--- start of Available data ---

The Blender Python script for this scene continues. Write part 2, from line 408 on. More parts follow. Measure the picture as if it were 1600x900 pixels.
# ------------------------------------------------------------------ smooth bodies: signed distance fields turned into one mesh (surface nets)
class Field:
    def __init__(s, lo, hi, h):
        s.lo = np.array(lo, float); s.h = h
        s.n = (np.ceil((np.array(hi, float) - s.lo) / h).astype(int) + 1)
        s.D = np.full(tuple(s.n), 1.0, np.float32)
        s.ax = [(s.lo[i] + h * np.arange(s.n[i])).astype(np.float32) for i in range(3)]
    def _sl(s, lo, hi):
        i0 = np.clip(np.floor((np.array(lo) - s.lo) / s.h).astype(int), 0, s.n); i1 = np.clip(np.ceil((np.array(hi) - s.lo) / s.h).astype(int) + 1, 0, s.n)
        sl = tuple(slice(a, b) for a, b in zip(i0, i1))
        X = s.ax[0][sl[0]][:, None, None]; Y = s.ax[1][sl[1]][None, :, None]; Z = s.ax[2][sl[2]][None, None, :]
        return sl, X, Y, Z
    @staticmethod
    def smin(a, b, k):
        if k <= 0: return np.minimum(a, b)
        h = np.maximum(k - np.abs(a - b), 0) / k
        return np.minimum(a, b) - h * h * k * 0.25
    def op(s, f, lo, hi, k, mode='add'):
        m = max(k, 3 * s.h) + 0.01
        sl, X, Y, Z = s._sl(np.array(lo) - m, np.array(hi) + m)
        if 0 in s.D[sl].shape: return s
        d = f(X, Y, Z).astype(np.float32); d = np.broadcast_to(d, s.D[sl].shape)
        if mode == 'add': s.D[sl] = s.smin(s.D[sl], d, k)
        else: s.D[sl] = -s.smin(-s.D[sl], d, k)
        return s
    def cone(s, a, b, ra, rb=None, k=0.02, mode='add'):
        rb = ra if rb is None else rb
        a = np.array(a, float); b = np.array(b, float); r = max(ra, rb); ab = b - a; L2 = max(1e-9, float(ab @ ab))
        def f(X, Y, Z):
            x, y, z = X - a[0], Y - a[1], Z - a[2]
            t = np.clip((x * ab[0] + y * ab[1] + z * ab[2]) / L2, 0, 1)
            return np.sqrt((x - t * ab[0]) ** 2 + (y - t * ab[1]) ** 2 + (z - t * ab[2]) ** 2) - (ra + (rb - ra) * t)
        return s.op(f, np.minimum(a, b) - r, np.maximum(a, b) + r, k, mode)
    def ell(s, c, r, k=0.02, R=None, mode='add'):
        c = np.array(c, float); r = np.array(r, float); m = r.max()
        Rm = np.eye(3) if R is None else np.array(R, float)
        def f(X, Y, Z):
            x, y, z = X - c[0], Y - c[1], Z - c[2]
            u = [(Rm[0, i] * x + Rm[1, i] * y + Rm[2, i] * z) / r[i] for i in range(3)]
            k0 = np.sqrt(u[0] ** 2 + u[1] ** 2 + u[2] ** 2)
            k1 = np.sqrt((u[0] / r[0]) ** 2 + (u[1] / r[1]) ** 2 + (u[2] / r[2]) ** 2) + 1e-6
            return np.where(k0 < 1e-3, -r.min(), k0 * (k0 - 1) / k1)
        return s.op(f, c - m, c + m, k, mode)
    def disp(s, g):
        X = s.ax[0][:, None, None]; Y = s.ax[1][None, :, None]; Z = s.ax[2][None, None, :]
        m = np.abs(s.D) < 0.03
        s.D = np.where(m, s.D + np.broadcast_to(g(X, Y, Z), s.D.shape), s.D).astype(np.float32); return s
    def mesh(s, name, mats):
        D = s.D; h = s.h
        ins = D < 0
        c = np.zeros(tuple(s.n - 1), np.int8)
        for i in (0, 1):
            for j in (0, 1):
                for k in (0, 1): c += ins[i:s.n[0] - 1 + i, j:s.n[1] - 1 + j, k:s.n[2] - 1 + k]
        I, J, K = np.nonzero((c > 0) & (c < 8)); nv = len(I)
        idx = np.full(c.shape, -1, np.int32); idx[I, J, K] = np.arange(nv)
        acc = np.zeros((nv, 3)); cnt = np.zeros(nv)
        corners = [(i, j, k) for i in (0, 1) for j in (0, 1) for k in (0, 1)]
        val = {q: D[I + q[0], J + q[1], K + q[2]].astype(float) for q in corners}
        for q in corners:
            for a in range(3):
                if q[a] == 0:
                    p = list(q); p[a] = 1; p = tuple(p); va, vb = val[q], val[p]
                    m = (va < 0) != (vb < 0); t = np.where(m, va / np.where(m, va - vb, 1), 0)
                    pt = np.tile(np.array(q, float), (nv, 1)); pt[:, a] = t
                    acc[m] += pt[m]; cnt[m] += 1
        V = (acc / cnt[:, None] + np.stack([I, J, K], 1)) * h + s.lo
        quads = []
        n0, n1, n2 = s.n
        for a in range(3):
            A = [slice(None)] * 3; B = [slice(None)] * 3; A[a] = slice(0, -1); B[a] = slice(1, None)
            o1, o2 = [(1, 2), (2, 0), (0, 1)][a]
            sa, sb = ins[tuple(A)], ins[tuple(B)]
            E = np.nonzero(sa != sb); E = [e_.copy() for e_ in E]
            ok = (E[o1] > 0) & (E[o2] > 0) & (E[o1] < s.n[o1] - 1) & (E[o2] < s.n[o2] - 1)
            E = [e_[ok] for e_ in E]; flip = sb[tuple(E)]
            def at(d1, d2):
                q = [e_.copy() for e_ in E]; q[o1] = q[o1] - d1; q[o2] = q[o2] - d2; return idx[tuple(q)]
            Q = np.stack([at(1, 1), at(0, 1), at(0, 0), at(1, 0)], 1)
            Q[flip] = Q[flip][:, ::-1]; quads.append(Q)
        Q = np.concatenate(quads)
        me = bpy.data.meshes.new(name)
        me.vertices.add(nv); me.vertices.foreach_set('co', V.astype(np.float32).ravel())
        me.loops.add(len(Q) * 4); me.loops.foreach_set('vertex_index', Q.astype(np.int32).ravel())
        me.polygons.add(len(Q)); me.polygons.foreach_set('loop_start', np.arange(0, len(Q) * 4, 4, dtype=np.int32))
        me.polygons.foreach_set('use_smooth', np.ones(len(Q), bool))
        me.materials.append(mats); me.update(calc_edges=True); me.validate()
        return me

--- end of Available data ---

## Goal:
Output the listing above without altering a single character.

## Expected answer:
The Blender Python script for this scene continues. Write part 2, from line 408 on. More parts follow. Measure the picture as if it were 1600x900 pixels.
# ------------------------------------------------------------------ smooth bodies: signed distance fields turned into one mesh (surface nets)
class Field:
    def __init__(s, lo, hi, h):
        s.lo = np.array(lo, float); s.h = h
        s.n = (np.ceil((np.array(hi, float) - s.lo) / h).astype(int) + 1)
        s.D = np.full(tuple(s.n), 1.0, np.float32)
        s.ax = [(s.lo[i] + h * np.arange(s.n[i])).astype(np.float32) for i in range(3)]
    def _sl(s, lo, hi):
        i0 = np.clip(np.floor((np.array(lo) - s.lo) / s.h).astype(int), 0, s.n); i1 = np.clip(np.ceil((np.array(hi) - s.lo) / s.h).astype(int) + 1, 0, s.n)
        sl = tuple(slice(a, b) for a, b in zip(i0, i1))
        X = s.ax[0][sl[0]][:, None, None]; Y = s.ax[1][sl[1]][None, :, None]; Z = s.ax[2][sl[2]][None, None, :]
        return sl, X, Y, Z
    @staticmethod
    def smin(a, b, k):
        if k <= 0: return np.minimum(a, b)
        h = np.maximum(k - np.abs(a - b), 0) / k
        return np.minimum(a, b) - h * h * k * 0.25
    def op(s, f, lo, hi, k, mode='add'):
        m = max(k, 3 * s.h) + 0.01
        sl, X, Y, Z = s._sl(np.array(lo) - m, np.array(hi) + m)
        if 0 in s.D[sl].shape: return s
        d = f(X, Y, Z).astype(np.float32); d = np.broadcast_to(d, s.D[sl].shape)
        if mode == 'add': s.D[sl] = s.smin(s.D[sl], d, k)
        else: s.D[sl] = -s.smin(-s.D[sl], d, k)
        return s
    def cone(s, a, b, ra, rb=None, k=0.02, mode='add'):
        rb = ra if rb is None else rb
        a = np.array(a, float); b = np.array(b, float); r = max(ra, rb); ab = b - a; L2 = max(1e-9, float(ab @ ab))
        def f(X, Y, Z):
            x, y, z = X - a[0], Y - a[1], Z - a[2]
            t = np.clip((x * ab[0] + y * ab[1] + z * ab[2]) / L2, 0, 1)
            return np.sqrt((x - t * ab[0]) ** 2 + (y - t * ab[1]) ** 2 + (z - t * ab[2]) ** 2) - (ra + (rb - ra) * t)
        return s.op(f, np.minimum(a, b) - r, np.maximum(a, b) + r, k, mode)
    def ell(s, c, r, k=0.02, R=None, mode='add'):
        c = np.array(c, float); r = np.array(r, float); m = r.max()
        Rm = np.eye(3) if R is None else np.array(R, float)
        def f(X, Y, Z):
            x, y, z = X - c[0], Y - c[1], Z - c[2]
            u = [(Rm[0, i] * x + Rm[1, i] * y + Rm[2, i] * z) / r[i] for i in range(3)]
            k0 = np.sqrt(u[0] ** 2 + u[1] ** 2 + u[2] ** 2)
            k1 = np.sqrt((u[0] / r[0]) ** 2 + (u[1] / r[1]) ** 2 + (u[2] / r[2]) ** 2) + 1e-6
            return np.where(k0 < 1e-3, -r.min(), k0 * (k0 - 1) / k1)
        return s.op(f, c - m, c + m, k, mode)
    def disp(s, g):
        X = s.ax[0][:, None, None]; Y = s.ax[1][None, :, None]; Z = s.ax[2][None, None, :]
        m = np.abs(s.D) < 0.03
        s.D = np.where(m, s.D + np.broadcast_to(g(X, Y, Z), s.D.shape), s.D).astype(np.float32); return s
    def mesh(s, name, mats):
        D = s.D; h = s.h
        ins = D < 0
        c = np.zeros(tuple(s.n - 1), np.int8)
        for i in (0, 1):
            for j in (0, 1):
                for k in (0, 1): c += ins[i:s.n[0] - 1 + i, j:s.n[1] - 1 + j, k:s.n[2] - 1 + k]
        I, J, K = np.nonzero((c > 0) & (c < 8)); nv = len(I)
        idx = np.full(c.shape, -1, np.int32); idx[I, J, K] = np.arange(nv)
        acc = np.zeros((nv, 3)); cnt = np.zeros(nv)
        corners = [(i, j, k) for i in (0, 1) for j in (0, 1) for k in (0, 1)]
        val = {q: D[I + q[0], J + q[1], K + q[2]].astype(float) for q in corners}
        for q in corners:
            for a in range(3):
                if q[a] == 0:
                    p = list(q); p[a] = 1; p = tuple(p); va, vb = val[q], val[p]
                    m = (va < 0) != (vb < 0); t = np.where(m, va / np.where(m, va - vb, 1), 0)
                    pt = np.tile(np.array(q, float), (nv, 1)); pt[:, a] = t
                    acc[m] += pt[m]; cnt[m] += 1
        V = (acc / cnt[:, None] + np.stack([I, J, K], 1)) * h + s.lo
        quads = []
        n0, n1, n2 = s.n
        for a in range(3):
            A = [slice(None)] * 3; B = [slice(None)] * 3; A[a] = slice(0, -1); B[a] = slice(1, None)
            o1, o2 = [(1, 2), (2, 0), (0, 1)][a]
            sa, sb = ins[tuple(A)], ins[tuple(B)]
            E = np.nonzero(sa != sb); E = [e_.copy() for e_ in E]
            ok = (E[o1] > 0) & (E[o2] > 0) & (E[o1] < s.n[o1] - 1) & (E[o2] < s.n[o2] - 1)
            E = [e_[ok] for e_ in E]; flip = sb[tuple(E)]
            def at(d1, d2):
                q = [e_.copy() for e_ in E]; q[o1] = q[o1] - d1; q[o2] = q[o2] - d2; return idx[tuple(q)]
            Q = np.stack([at(1, 1), at(0, 1), at(0, 0), at(1, 0)], 1)
            Q[flip] = Q[flip][:, ::-1]; quads.append(Q)
        Q = np.concatenate(quads)
        me = bpy.data.meshes.new(name)
        me.vertices.add(nv); me.vertices.foreach_set('co', V.astype(np.float32).ravel())
        me.loops.add(len(Q) * 4); me.loops.foreach_set('vertex_index', Q.astype(np.int32).ravel())
        me.polygons.add(len(Q)); me.polygons.foreach_set('loop_start', np.arange(0, len(Q) * 4, 4, dtype=np.int32))
        me.polygons.foreach_set('use_smooth', np.ones(len(Q), bool))
        me.materials.append(mats); me.update(calc_edges=True); me.validate()
        return me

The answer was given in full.